ADV
Confirmed
ADV2
Confirmed
ADV3
Confirmed
Confirmed performance is the percentage of blocks confirmed on chain against leader slots (not including stolen or ghosted blocks). Confirmed performance is reduced by missing and invalid blocks which are nominally caused by the operator.
We track a large number of metrics to ensure that the ADAvault pools are reliably minting blocks including:
- leader slots,
- the ideal number of leader slots per epoch, based on pool stake,
- luck, which is the percentage of leader slots to ideal;
- and lastly, the actual blocks confirmed on chain.
Leader slots are assigned to the Cardano node by a Verifiably Random Function (VRF). The VRF will always average over time to 100% luck but there can be significant short term variance, particularly when pools are smaller.
ADV performance
The graph shows leader slots assigned, ideal allocation based on stake, luck (percentage leader against ideal); and lastly, the actual blocks which were confirmed on the blockchain. We show tabular data below for the last 20 epochs.
Epoch | Lead | Ideal | Luck | Confirm | MGSI* |
* M=Missed, G=Ghosted, S=Stolen, I=Invalid (see below for more details).
There were stolen and ghosted blocks in some Epochs where an assigned block was minted by another pool. This is a standard part of the Ouroboros Praos protocol with the decision based on the pool VRF key. See discussion on implementation here https://github.com/input-output-hk/ouroboros-network/issues/2014
ADV2 performance
ADV2 shows a similar overall performance profile as ADV which is expected given the pool has similar stake and runs on an equivalent hardware and software stack. Again, please note the ghosted and stolen blocks which become more likely as a pool gets closer to 100% saturation.
Epoch | Lead | Ideal | Luck | Confirm | MGSI |
ADV3 performance
Historical slot leader allocation for ADV3 has been more variable as the pool was smaller, average luck is consistent with the larger pools but with greater variance across epochs. There have also been less stolen and ghosted blocks as the potential for VRF collisions with other pools is proportionately smaller. However ADV3 has now grown to roughly the same size as the other pools and we expect overall performance to converge.

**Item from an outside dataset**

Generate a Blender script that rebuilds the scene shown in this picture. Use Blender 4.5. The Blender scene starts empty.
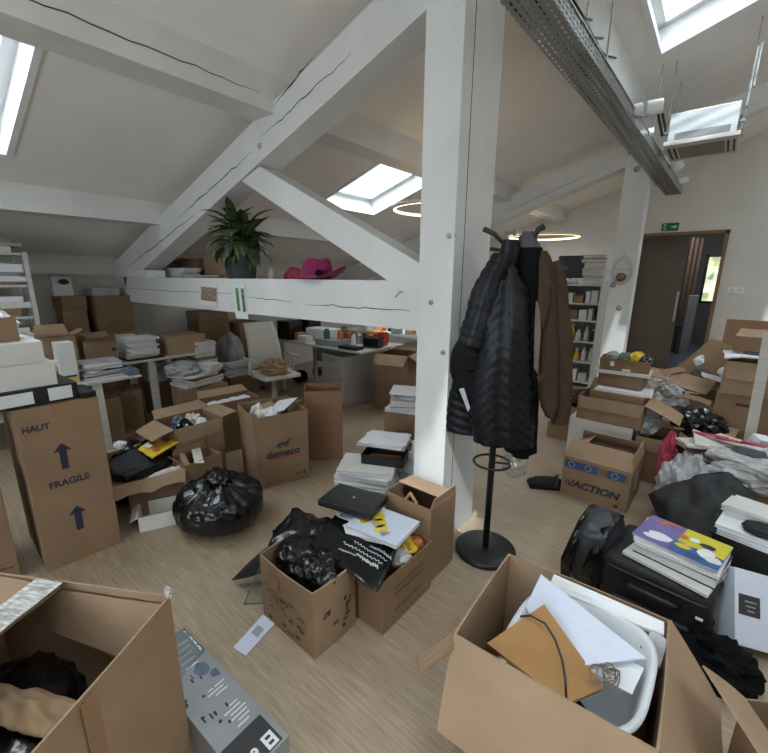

Epoch | Lead | Ideal | Luck | Confirm | MGSI |
Key to headings
Leader: Number of slots scheduled to lead and mint block
Ideal: Expected number of leader slots based on active stake
Luck: The percentage of leader slots assigned vs ideal
Confirm: Number of blocks created and subsequently validated on-chain
Invalid: Node attempted but failed to create block (for unknown reasons)
Missed: Scheduled at slot but no record of it in cncli DB and no other pool has made a block for this slot
Ghosted: Block created but marked as orphaned and no other pool has made a valid block for this slot, possibly due to height battle or block propagation issue
Stolen: Another pool has a valid block registered on-chain for the same slot, possibly due to VRF contention and more than one pool assigned to the slot
Historic performance data is refreshed hourly, there will be some lag against the real time statistics for block production in the current epoch.
Monitoring
ADAvault uses Prometheus and Grafana to monitor the infrastructure that we operate, and collect data from node instances. Delegators have complete transparency on pool operation and performance, with access to a subset of the same real time monitoring dashboard as our Ops team.

Resource utilisation for memory network and CPU is low, and there is significant capacity on the existing hardware for blockchain growth as smart contracts adoption increases. Performance tuning is carried out periodically for releases with a number of improvements recently implemented for time synchronisation and file systems (xfs from ext4).
Stake pool operational availability remains near 100% and the Cardano node software has proven to be very stable. We always allow for a comprehensive soak test on the passive nodes when compiling new releases.
Latency
ADAvault has very low latency measurements for connectivity to peers. This is important as it increases the likelihood that the blocks minted by the stake pools are adopted on chain. Real time details are available from PoolTool.io who measure propagation delays across all registered pools.


The important latency number is not the average (or median) at ~300ms, but the mode (or most frequently occurring latency) which is ~100ms. The reason the average is less relevant is that it is skewed by the very infrequent long tail which could be reduced by connecting to close geographical peers, but has the side effect of making the network weaker and reducing global block propagation.
For comparison it takes approximately 200ms to send a ping request half way around the world. Therefore we can see that 100ms for the mode is towards the lower theoretical bound for latency.
We regularly review global peer connectivity, and are confident the pools have excellent performance characteristics for reliable block production.